(SUPPLIED INFORMATION):
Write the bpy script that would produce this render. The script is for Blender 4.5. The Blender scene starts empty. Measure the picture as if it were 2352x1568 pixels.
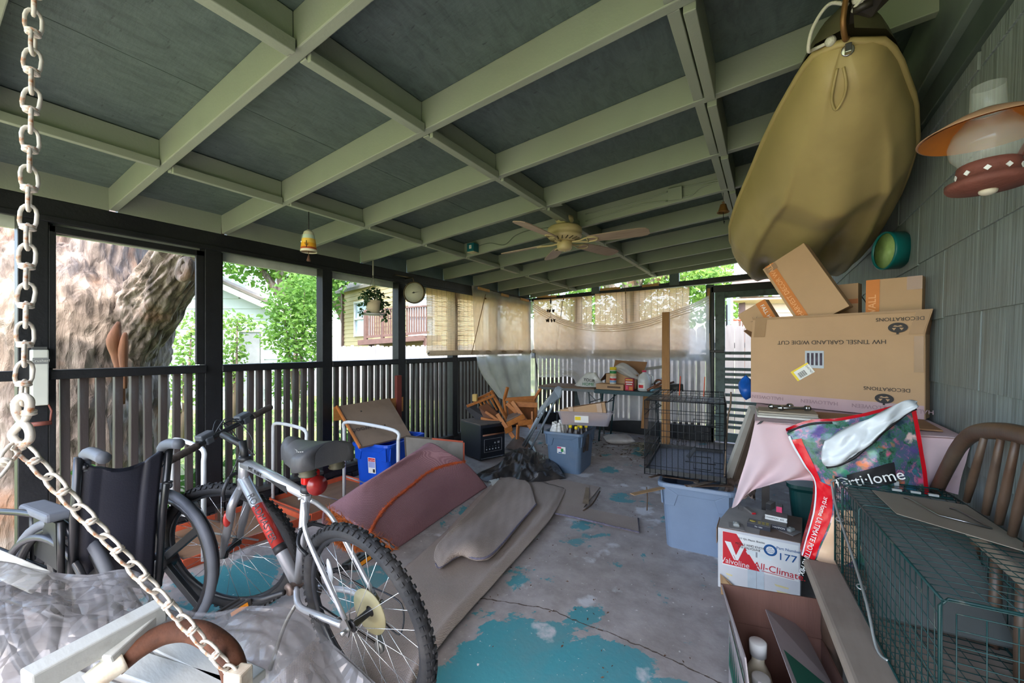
==
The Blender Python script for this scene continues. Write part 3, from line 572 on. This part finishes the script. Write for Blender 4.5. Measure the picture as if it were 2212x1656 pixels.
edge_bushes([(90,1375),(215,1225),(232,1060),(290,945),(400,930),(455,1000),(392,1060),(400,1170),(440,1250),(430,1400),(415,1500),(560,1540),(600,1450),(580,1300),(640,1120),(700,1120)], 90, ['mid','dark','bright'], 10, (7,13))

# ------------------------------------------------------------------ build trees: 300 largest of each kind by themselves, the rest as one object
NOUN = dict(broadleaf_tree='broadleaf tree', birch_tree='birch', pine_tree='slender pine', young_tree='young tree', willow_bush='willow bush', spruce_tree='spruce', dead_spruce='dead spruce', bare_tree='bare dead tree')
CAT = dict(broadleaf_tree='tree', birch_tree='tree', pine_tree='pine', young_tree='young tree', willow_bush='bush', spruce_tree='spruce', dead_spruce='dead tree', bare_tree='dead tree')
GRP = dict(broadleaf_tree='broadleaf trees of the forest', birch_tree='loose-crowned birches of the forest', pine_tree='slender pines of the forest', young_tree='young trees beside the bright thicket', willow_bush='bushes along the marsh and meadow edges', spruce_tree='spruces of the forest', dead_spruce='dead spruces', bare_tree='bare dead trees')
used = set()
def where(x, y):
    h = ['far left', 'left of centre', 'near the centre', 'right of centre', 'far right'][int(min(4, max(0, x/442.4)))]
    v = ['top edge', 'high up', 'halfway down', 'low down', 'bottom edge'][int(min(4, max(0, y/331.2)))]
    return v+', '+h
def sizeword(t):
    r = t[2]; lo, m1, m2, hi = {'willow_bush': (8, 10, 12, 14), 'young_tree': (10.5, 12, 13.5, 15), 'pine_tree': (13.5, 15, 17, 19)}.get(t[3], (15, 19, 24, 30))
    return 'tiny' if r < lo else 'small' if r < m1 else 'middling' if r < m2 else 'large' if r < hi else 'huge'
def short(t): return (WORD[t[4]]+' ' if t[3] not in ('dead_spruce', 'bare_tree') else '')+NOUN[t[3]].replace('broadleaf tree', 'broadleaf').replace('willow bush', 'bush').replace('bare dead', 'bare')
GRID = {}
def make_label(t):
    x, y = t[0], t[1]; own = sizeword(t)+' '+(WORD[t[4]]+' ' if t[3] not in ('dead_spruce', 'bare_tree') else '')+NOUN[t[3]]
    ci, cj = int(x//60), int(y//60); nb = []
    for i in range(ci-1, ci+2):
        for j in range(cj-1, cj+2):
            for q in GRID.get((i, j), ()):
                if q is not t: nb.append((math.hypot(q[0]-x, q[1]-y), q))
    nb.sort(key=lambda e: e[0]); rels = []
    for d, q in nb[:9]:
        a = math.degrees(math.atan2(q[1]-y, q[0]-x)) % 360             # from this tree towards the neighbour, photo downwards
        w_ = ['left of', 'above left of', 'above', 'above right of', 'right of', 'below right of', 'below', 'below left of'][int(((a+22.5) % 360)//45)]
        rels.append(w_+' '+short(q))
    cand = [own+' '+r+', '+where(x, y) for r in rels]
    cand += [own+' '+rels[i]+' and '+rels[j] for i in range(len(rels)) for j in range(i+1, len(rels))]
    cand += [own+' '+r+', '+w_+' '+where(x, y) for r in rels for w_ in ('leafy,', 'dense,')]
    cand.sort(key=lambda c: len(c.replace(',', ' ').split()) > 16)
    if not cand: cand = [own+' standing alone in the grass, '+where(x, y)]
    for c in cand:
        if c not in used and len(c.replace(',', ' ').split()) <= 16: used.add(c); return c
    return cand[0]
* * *
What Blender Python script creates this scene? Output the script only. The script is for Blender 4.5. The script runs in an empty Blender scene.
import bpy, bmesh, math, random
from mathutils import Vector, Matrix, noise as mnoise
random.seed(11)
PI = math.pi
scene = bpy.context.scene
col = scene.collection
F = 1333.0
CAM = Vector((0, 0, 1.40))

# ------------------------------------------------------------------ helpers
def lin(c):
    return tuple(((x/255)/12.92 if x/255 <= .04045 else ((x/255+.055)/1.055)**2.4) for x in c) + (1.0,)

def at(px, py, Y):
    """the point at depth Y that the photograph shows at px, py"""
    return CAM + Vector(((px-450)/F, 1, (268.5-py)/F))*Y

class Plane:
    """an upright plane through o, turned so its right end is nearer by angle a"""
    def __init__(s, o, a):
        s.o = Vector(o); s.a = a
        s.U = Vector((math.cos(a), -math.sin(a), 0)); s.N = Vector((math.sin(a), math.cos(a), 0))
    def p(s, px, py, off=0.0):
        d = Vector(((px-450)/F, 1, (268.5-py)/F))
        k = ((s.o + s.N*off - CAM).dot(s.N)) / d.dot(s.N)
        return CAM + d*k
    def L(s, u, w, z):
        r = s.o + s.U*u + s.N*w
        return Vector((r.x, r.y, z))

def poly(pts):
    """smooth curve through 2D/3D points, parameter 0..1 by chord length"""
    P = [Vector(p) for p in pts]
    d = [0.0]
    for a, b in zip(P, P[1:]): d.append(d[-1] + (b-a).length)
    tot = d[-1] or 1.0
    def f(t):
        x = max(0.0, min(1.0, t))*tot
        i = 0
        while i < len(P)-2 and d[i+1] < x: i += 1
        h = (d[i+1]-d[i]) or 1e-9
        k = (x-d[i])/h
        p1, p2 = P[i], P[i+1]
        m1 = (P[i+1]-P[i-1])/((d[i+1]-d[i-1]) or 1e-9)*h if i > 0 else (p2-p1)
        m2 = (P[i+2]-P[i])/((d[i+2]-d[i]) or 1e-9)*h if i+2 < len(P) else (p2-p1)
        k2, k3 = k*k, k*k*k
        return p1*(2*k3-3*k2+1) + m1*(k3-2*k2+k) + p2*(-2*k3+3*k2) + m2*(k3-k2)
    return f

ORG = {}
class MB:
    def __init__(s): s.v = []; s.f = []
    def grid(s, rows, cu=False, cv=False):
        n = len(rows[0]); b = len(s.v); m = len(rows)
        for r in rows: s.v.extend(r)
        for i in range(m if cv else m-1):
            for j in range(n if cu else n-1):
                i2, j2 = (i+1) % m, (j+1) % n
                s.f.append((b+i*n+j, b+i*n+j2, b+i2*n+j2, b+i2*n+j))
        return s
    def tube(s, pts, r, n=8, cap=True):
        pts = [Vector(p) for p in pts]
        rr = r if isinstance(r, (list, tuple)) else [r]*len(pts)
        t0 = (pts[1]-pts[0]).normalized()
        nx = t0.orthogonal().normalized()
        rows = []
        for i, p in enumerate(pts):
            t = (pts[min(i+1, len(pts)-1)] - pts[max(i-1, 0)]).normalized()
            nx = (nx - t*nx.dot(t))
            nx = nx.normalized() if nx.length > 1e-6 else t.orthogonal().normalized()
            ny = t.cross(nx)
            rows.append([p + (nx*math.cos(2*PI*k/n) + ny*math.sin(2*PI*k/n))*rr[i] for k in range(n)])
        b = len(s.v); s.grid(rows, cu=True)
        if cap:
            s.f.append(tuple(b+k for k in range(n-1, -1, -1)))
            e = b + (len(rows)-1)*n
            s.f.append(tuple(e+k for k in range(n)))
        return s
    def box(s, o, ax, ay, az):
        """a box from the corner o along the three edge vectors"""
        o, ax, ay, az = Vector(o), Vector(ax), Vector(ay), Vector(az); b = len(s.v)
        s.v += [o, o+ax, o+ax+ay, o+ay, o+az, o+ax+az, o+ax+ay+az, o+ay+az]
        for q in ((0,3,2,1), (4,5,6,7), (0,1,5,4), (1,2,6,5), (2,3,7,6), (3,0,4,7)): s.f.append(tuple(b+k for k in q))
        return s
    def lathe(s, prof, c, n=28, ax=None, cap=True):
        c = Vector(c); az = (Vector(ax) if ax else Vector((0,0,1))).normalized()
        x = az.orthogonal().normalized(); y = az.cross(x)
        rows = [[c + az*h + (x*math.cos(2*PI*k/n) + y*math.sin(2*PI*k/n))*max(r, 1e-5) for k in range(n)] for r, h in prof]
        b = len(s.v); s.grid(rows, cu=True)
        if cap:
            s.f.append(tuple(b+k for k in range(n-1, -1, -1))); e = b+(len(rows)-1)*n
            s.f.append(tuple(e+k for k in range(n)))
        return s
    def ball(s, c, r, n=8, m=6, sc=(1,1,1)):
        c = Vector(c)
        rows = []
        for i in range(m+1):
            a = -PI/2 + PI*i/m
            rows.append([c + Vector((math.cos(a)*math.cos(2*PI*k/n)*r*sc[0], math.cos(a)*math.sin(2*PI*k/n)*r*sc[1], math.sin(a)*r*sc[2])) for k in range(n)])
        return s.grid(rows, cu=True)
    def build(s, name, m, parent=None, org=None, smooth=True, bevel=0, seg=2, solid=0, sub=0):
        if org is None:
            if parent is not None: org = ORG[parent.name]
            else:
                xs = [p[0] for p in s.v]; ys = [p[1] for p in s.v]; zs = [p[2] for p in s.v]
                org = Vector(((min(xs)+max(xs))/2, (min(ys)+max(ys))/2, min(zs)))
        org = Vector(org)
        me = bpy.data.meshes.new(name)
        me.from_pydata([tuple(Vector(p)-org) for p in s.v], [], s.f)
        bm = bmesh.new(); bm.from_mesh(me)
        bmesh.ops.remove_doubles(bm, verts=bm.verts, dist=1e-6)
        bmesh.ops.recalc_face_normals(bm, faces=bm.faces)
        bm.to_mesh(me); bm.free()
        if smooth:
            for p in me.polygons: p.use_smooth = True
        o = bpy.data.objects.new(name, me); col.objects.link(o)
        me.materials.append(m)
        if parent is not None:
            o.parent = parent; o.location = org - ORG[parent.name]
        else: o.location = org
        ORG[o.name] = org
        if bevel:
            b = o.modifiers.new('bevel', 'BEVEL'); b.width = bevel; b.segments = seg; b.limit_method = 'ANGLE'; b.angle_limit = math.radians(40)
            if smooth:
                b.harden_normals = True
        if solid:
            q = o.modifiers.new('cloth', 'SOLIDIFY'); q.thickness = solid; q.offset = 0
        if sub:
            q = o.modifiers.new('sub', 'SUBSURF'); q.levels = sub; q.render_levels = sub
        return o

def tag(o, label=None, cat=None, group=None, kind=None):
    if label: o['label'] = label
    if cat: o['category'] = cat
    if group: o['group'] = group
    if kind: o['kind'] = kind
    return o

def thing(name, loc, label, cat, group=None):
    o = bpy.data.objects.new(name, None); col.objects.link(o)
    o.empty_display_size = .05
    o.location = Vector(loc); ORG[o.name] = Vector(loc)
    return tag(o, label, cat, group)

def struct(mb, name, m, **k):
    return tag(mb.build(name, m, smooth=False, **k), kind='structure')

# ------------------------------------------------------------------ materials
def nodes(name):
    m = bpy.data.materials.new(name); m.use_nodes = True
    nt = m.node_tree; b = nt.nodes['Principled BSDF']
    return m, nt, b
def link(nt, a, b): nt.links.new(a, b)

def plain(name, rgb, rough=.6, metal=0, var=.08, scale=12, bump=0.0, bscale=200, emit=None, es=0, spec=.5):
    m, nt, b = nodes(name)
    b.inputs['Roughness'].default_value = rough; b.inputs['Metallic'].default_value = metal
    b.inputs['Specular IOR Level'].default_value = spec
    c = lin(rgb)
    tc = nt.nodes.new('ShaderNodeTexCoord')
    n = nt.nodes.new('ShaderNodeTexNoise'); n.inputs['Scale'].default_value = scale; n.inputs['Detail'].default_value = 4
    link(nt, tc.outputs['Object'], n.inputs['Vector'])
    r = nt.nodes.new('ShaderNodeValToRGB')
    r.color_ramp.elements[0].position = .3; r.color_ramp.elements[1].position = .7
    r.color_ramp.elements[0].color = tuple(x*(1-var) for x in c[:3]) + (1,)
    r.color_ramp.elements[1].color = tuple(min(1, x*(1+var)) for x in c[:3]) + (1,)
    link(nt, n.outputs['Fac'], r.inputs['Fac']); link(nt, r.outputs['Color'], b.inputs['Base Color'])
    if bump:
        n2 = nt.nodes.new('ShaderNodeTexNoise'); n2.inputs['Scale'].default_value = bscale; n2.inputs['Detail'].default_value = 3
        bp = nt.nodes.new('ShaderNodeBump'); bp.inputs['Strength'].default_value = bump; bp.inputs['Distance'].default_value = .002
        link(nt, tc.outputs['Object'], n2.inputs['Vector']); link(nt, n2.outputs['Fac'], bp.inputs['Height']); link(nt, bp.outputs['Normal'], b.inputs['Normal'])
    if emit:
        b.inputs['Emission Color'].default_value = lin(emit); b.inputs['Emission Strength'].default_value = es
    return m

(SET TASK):
Exactly the lines from the line that has "The Blender Python" through the line that has "['mid','dark','bright'], 10, (7,13))" are to be repeated, both included, with nothing added.

(RESPONSE):
The Blender Python script for this scene continues. Write part 3, from line 572 on. This part finishes the script. Write for Blender 4.5. Measure the picture as if it were 2212x1656 pixels.
edge_bushes([(90,1375),(215,1225),(232,1060),(290,945),(400,930),(455,1000),(392,1060),(400,1170),(440,1250),(430,1400),(415,1500),(560,1540),(600,1450),(580,1300),(640,1120),(700,1120)], 90, ['mid','dark','bright'], 10, (7,13))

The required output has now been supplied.